In any event, the miracles just keep stacking up.
“It doesn’t f*cking matter,” House said after asking Simmons if he could curse on his The Bill Simmons Podcast. “It doesn’t f*cking matter. The fat thumb comes out when the fat thumb comes out. Now, I certainly understand ‘There’s a code,’ and it’s ‘Impossible to rig the balls,’ except for the last 30 f*cking years have had a stunning number of miracles.”
And House had receipts.
“I mean, let’s go back to 2011 when the NBA owned the motherf*cking New Orleans Hornets, and somehow, miraculously, they find an owner,” House said. “David Stern vetoes a trade for Chris Paul to go to the Lakers because it’s ‘Going to tilt the competitive balance of the league.’ David Stern vetoed it for basketball reasons. They finally find a buyer for the New Orleans Hornets. Someone steps in and buys it from the NBA. Lo and behold, the New Orleans Hornets get the No. 1 overall draft pick in the league, and it’s Anthony Davis. Can you believe it? Can you believe the good luck?”
The collective sports media world had a hard time believing the Mavericks, who had just a 1.8% chance of winning, landed the No. 1 pick without a nudge from the basketball gods or someone upstream. Especially when the embattled front office, led by Nico Harrison, had just traded away Dončić for gestures vaguely at reasons.
“I’m not going to sit here and do the whole thing, but 2013-2014 back-to-back Cleveland No. 1 overall picks, and LeBron comes back in 2014,” House continues. “And that No. 1 pick turns into Kevin Love? Man, that’s interesting. That’s some interesting history right there.”
Simmons reminded him he skipped 2011 — the year after The Decision — when Cleveland won the lottery and took Kyrie Irving.
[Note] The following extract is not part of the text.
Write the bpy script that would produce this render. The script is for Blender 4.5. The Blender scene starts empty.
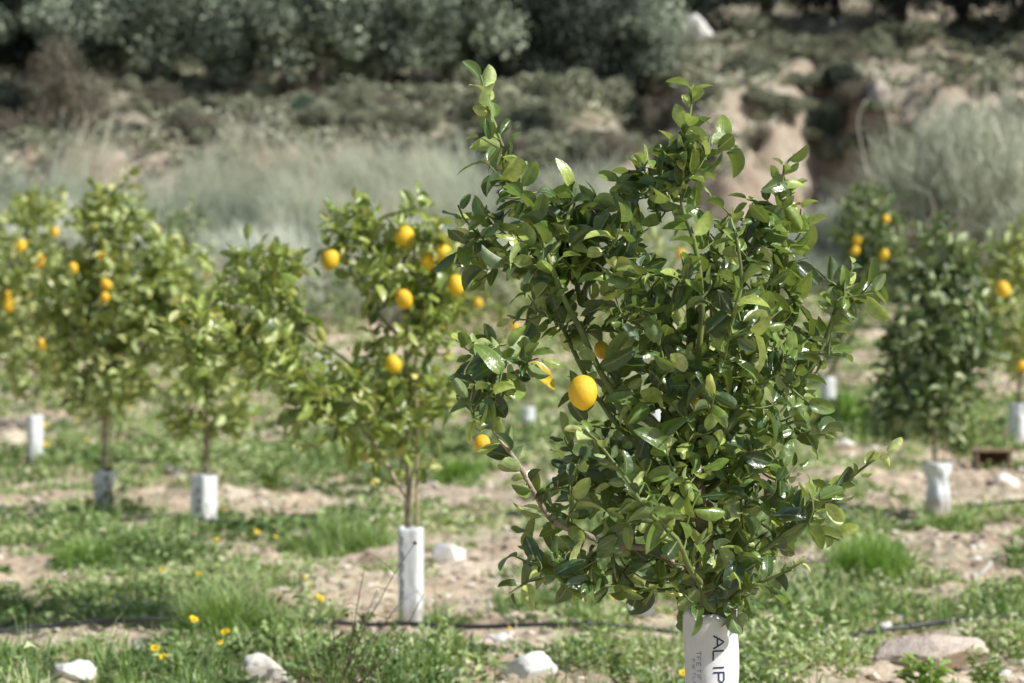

“I mean, I didn’t forget,” House replied. “I’m just saying, I don’t want to subject us to the entire litany. But I did have [disgraced former official] Tim Donaghy downstairs, helping me remember some of these things. We were kind of mapping out some of the interesting — it’s really a league of miracles, this NBA of ours. But, you know, yes, New Orleans trades Anthony Davis to the Lakers, and miraculously, it’s another miracle — a league full of miracles — New Orleans jumps from the 7th spot, in terms of the pre-draft where they should’ve been, to the No. 1.”
Enter Zion Williamson.
“So, the best way to get the pick is to trade your best guy to the Lakers, and then the miracles will align,” Simmons quipped.
“First of all, you’re the son of a b*tch that said this was all going to happen back in March,” House told Simmons.
Bill Simmons should’ve put money on it. Maybe even a lottery ticket of his own.